THE WHOA
DC
The original article was created for Substack on 5.15.2026
Why the most important growth happens before you know the steps
I don’t walk into rooms. I stand at the edge and watch first.
I read who’s performing and who’s actually present. What’s safe and what isn’t. What’s worth the cost of entry. I’ve done it so long it feels like personality but it isn’t. It’s what happens when you grow up in a house where being too loud, too happy, too much, draws the wrong kind of attention. You learn to make yourself smaller. You learn to scan before you step. You carry that long after you’ve left the house that taught it to you.
I know now that smallness was never mine to keep. But the body is slower than the mind, and some things take longer to “unknow” than to learn.
Which is why, on that Saturday, I watched the Zumba class through the window and kept walking.
A room full of women jumping around, screaming, dancing to music that had no interest in being subtle. I checked the schedule, clocked it, and left.

But something stayed.
A month into my strength training routine I decided to add cardio. I told myself it was practical. One class, once a week. I didn’t say out loud what I was actually walking toward.
The moment the music started something came loose in my body that I wasn’t prepared for.
I got emotional. The kind that moves up from below your ribs and sits in your throat. I was on my own island, half a beat behind, copying moves wrong, clearly lost and I was unlocking. I’ve done enough internal work to know what I was feeling. An inner child waking up. One who had learned, early, that her joy was inconvenient. One who had been kept very, very quiet.
I cried through first few minutes of that class. Then I let the joy and silliness overtake me and danced.
The second week I went back.
There’s a moment in Zumba where the whole room erupts together. A collective WHOA at the same beat of the song. I had been watching it happen around me without joining. Observing from inside my own body the way I always do.
Until I didn’t.
I opened my mouth and let the sound out and something enormous shifted. Absurd. Joyful. Forbidden. That word is the one I keep coming back to. It felt forbidden in a way I couldn’t immediately name, which told me everything about how long I had been holding it and whose voice had put it there.
I was missing steps. I looked like a fool. I kept going.
I leave every class exhausted and wrung out and completely certain I’m going back. Because this stopped being about cardio after the first five minutes. Whatever is being unlocked in there is happening in installments. Each class peels something loose, each whoa makes more room. The liberation feels almost forbidden, which at this point in my life I’ve learned to treat as a signal.
Here’s what I think about when I work with leaders navigating unfamiliar terrain: the instinct to observe until conditions are perfect is understandable.
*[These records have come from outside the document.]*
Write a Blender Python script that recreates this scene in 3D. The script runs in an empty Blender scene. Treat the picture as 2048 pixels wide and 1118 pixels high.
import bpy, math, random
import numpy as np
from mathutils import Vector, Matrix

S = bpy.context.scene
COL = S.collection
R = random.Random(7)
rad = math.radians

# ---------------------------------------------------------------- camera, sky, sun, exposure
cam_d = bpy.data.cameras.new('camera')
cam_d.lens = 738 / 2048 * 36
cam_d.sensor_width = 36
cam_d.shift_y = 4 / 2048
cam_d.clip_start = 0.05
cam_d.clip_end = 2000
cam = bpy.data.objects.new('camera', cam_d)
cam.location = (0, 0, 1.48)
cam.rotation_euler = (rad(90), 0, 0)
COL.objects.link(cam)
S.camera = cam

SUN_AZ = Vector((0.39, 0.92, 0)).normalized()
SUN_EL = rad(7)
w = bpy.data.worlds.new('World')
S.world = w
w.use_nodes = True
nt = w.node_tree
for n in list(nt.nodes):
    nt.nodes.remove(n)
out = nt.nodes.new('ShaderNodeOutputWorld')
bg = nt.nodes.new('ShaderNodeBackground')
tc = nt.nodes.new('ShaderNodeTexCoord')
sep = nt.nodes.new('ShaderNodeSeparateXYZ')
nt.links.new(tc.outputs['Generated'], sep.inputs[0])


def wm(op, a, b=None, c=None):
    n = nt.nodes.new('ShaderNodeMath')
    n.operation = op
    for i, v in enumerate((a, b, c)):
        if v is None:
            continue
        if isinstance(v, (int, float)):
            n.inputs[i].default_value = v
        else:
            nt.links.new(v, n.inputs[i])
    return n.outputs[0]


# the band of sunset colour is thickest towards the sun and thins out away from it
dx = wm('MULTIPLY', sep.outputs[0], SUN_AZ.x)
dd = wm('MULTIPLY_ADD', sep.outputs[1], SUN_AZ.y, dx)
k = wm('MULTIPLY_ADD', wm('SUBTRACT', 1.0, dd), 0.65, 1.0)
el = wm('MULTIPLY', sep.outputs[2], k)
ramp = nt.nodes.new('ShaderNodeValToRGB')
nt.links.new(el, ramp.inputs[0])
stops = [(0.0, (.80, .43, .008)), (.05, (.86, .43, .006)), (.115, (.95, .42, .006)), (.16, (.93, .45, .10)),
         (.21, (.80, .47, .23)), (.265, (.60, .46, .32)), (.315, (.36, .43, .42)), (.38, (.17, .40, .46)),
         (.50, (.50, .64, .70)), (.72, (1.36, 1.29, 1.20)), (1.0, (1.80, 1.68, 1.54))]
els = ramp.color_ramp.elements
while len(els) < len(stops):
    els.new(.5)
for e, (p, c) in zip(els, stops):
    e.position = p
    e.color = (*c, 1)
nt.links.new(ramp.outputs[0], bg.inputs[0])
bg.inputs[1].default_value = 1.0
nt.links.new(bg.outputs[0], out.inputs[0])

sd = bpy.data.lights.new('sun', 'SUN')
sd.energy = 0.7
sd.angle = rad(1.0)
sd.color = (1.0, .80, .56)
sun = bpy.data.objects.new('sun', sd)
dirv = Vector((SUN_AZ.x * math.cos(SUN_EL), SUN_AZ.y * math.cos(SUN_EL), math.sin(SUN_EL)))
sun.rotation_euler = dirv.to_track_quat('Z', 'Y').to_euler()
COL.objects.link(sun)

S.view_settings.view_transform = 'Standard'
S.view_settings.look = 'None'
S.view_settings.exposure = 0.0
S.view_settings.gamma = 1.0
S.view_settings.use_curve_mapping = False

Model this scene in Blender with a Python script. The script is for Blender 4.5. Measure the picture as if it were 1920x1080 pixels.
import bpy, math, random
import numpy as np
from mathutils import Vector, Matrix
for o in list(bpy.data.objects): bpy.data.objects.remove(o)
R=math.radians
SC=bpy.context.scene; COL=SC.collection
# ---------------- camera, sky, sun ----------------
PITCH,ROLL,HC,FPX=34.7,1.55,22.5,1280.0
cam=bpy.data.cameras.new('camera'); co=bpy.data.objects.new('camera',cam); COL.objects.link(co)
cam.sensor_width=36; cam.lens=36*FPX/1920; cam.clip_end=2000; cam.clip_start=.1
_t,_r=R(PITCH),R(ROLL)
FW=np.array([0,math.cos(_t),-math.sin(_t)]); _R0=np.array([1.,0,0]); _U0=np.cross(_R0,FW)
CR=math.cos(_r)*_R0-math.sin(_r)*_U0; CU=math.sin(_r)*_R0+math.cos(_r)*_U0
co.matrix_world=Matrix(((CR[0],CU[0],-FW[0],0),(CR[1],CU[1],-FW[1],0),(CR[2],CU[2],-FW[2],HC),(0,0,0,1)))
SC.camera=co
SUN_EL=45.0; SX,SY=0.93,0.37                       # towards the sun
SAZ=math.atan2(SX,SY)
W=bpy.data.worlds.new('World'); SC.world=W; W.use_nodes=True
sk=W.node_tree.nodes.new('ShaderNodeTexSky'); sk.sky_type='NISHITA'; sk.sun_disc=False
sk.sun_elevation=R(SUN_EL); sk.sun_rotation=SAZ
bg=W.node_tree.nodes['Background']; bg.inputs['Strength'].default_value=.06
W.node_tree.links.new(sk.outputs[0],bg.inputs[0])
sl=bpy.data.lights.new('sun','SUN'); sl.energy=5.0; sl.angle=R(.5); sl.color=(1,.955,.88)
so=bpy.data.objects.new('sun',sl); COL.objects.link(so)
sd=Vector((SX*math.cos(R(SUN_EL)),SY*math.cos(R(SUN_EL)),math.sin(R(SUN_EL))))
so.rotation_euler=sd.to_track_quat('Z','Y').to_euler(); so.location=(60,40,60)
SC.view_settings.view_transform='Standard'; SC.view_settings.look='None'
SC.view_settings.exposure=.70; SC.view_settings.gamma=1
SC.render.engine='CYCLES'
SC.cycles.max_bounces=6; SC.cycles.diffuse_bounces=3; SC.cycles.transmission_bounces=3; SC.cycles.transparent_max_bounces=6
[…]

Intelligent, even up to a point. But growth doesn’t live in the doorway. The transformation is always on the other side of the threshold you keep almost crossing. You don’t get there by waiting until you know all the steps. You get there by starting to move.
At Anthilles, this is the work. Helping leaders step fully into the room, past the edge where it’s safe and familiar and nothing changes, into what they’re actually capable of.
I should know. I’m still learning it myself, one whoa at a time.